WHAT NEEDS TO BE DONE: Begin with the line that contains "for (s0, z0), (s1, z1)" and end with the line that contains "mb.add(vs, [(0, 1, 2, 3)], 0", transcribing exactly each line in that stretch and no other.

INFORMATION SUPPLIED:
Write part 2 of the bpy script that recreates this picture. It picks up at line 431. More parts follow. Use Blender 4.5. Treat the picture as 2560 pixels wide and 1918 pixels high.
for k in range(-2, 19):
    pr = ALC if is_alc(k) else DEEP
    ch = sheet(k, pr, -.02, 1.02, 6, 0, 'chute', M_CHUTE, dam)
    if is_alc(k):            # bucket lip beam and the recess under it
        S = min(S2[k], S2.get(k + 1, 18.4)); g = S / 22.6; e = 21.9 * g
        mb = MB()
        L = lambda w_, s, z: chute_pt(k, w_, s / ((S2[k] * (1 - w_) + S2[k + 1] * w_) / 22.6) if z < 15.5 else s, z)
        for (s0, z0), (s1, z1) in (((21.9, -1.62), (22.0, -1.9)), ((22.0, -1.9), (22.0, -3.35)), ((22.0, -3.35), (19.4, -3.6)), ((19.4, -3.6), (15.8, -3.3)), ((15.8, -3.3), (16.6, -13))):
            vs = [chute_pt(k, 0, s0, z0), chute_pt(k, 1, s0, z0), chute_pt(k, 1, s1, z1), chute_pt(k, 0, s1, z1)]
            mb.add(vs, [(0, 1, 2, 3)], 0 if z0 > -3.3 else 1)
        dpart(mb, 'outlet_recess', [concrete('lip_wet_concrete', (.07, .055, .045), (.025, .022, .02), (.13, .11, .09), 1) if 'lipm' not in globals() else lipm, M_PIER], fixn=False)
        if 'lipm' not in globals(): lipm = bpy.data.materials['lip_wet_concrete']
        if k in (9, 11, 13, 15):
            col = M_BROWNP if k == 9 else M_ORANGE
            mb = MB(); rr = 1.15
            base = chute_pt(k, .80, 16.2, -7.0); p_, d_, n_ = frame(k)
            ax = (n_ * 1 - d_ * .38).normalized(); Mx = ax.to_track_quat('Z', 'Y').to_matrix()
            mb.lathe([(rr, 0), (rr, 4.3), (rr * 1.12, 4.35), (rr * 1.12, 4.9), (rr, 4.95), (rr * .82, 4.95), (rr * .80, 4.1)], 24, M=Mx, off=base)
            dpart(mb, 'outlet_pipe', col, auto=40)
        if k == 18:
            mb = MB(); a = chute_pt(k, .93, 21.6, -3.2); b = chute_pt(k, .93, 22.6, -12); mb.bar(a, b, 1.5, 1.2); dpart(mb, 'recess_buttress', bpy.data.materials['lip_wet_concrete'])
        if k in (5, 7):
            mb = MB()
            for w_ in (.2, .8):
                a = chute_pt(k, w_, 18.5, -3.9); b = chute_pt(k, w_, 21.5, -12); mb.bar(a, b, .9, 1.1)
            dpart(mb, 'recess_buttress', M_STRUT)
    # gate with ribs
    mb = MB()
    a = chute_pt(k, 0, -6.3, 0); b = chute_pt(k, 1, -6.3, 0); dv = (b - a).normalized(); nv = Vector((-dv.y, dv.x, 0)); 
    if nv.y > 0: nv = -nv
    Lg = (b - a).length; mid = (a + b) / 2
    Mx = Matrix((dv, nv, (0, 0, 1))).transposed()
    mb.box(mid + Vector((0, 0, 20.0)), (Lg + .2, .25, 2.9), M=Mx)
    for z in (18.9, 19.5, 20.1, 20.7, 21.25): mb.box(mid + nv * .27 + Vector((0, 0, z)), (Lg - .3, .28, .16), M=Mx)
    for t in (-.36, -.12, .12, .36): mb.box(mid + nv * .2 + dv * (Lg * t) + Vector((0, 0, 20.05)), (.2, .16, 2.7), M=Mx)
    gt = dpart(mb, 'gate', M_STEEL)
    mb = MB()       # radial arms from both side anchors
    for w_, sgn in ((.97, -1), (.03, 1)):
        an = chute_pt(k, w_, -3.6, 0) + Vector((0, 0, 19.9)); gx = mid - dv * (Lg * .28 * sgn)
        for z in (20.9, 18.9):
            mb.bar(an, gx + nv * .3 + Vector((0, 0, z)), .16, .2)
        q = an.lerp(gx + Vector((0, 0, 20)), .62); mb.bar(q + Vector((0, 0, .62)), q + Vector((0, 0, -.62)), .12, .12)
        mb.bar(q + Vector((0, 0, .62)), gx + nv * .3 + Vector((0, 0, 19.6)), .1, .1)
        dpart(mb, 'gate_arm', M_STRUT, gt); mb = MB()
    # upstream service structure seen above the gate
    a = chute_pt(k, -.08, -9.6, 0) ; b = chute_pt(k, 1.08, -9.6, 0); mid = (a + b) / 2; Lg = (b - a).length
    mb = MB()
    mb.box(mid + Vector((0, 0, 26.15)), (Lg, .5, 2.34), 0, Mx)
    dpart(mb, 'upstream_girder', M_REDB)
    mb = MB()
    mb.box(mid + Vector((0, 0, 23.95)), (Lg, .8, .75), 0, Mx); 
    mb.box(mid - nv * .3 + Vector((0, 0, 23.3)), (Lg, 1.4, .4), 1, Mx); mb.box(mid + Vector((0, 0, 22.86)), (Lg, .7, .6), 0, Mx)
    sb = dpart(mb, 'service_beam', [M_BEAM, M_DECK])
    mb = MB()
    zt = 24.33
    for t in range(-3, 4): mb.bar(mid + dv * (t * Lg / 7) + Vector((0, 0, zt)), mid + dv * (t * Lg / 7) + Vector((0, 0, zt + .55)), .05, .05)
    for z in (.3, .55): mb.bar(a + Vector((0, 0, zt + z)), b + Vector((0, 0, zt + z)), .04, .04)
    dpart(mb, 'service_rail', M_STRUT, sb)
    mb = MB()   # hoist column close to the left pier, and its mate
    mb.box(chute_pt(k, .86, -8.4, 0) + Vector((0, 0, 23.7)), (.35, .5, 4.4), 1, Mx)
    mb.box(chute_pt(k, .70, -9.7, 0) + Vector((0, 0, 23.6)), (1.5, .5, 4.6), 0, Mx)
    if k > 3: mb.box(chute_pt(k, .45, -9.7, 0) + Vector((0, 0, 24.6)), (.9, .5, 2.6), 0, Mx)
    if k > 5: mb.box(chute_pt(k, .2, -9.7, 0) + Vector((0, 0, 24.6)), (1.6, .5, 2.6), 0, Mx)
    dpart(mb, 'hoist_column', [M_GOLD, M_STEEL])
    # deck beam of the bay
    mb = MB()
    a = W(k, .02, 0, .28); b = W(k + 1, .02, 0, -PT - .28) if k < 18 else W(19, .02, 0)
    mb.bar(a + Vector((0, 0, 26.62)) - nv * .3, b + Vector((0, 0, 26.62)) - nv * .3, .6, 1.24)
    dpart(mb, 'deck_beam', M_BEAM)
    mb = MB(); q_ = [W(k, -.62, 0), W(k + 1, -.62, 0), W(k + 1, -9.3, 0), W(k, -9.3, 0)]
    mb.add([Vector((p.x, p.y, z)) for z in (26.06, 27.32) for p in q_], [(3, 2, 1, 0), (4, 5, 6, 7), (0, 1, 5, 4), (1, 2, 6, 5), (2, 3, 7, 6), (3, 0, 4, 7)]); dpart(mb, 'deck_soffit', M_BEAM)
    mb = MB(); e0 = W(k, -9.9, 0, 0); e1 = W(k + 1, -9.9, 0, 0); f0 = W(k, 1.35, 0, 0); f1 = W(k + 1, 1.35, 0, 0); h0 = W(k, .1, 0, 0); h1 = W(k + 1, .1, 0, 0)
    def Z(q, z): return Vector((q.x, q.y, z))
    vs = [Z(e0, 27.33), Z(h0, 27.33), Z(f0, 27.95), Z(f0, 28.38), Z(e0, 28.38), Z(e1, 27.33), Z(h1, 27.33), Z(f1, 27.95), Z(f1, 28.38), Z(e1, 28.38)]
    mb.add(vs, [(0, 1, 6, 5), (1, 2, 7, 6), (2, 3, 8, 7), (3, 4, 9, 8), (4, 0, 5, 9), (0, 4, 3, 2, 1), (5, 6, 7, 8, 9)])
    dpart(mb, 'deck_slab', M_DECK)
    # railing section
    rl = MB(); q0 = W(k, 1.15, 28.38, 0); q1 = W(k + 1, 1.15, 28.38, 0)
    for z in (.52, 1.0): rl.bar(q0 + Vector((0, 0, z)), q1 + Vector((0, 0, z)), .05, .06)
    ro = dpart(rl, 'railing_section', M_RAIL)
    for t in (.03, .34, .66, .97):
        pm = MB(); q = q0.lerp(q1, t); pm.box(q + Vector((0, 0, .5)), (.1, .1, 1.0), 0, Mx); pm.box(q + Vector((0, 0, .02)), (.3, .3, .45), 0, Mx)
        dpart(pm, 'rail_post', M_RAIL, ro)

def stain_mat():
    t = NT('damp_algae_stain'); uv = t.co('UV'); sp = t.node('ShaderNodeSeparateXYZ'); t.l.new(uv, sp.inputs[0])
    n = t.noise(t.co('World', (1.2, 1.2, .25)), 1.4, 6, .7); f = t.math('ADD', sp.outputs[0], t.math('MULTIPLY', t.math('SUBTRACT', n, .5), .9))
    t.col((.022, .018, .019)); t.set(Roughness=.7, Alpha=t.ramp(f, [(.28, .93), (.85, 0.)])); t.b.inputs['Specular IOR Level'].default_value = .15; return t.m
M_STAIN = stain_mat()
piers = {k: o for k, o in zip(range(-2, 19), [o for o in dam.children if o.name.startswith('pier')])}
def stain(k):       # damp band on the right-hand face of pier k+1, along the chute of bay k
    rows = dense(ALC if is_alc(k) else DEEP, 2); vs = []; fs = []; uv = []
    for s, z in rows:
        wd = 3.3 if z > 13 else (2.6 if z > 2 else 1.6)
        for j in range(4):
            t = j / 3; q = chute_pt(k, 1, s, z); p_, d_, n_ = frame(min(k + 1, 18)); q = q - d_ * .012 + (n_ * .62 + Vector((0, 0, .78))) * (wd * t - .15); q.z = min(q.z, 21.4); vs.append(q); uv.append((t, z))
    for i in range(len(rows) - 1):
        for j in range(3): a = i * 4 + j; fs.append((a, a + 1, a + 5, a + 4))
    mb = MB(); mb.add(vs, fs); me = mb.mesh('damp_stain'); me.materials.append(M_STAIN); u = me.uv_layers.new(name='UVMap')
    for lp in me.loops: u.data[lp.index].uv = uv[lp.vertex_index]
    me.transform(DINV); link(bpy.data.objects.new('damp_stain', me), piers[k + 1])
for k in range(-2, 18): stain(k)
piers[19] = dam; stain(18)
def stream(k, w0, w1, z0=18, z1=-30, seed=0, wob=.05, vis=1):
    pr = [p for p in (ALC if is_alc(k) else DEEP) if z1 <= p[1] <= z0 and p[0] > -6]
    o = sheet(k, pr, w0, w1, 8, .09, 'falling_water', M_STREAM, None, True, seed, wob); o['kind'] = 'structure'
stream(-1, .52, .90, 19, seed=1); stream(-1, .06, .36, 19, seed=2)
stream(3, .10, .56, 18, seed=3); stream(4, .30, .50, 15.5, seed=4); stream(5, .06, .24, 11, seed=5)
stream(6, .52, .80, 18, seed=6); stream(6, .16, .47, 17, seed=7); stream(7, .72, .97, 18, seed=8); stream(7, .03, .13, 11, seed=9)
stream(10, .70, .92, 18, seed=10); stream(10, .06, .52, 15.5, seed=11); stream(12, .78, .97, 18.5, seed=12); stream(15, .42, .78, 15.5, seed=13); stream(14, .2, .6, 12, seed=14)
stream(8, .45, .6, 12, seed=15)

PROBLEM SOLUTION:
        for (s0, z0), (s1, z1) in (((21.9, -1.62), (22.0, -1.9)), ((22.0, -1.9), (22.0, -3.35)), ((22.0, -3.35), (19.4, -3.6)), ((19.4, -3.6), (15.8, -3.3)), ((15.8, -3.3), (16.6, -13))):
            vs = [chute_pt(k, 0, s0, z0), chute_pt(k, 1, s0, z0), chute_pt(k, 1, s1, z1), chute_pt(k, 0, s1, z1)]
            mb.add(vs, [(0, 1, 2, 3)], 0 if z0 > -3.3 else 1)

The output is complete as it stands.